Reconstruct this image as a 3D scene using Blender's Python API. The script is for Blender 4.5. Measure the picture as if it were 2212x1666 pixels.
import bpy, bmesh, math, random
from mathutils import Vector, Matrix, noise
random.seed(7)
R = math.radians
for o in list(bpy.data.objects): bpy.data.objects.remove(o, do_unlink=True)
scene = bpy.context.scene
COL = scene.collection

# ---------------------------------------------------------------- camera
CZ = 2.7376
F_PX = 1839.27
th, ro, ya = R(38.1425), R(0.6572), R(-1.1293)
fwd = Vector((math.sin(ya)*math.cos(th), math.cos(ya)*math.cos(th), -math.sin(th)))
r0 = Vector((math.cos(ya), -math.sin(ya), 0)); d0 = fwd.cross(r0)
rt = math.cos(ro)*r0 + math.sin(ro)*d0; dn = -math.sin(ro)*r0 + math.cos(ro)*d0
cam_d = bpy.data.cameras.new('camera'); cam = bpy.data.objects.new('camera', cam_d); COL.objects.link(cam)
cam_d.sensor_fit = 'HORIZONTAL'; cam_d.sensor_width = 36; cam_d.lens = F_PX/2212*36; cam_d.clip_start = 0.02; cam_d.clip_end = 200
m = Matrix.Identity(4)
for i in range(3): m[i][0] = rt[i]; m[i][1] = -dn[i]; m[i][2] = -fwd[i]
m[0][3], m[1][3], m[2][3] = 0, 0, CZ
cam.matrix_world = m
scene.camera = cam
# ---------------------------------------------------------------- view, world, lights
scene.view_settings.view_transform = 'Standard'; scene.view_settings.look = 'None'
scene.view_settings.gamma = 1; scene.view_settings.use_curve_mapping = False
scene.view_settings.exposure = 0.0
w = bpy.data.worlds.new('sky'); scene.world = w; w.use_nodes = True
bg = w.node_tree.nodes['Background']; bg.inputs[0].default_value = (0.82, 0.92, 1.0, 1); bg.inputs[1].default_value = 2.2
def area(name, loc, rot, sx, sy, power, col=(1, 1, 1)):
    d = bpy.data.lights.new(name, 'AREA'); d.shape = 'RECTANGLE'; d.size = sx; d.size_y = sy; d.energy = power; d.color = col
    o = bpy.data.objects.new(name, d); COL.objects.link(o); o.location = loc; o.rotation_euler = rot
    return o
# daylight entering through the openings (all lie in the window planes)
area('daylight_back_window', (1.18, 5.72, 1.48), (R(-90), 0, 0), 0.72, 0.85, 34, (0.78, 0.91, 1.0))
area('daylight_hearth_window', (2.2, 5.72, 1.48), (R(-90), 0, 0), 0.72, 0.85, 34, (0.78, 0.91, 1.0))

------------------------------

• [Work to be completed]: Set down the lines above as they stand, starting with the first line and ending with the line that contains "COL = scene.collection".

• [Output]:
Reconstruct this image as a 3D scene using Blender's Python API. The script is for Blender 4.5. Measure the picture as if it were 2212x1666 pixels.
import bpy, bmesh, math, random
from mathutils import Vector, Matrix, noise
random.seed(7)
R = math.radians
for o in list(bpy.data.objects): bpy.data.objects.remove(o, do_unlink=True)
scene = bpy.context.scene
COL = scene.collection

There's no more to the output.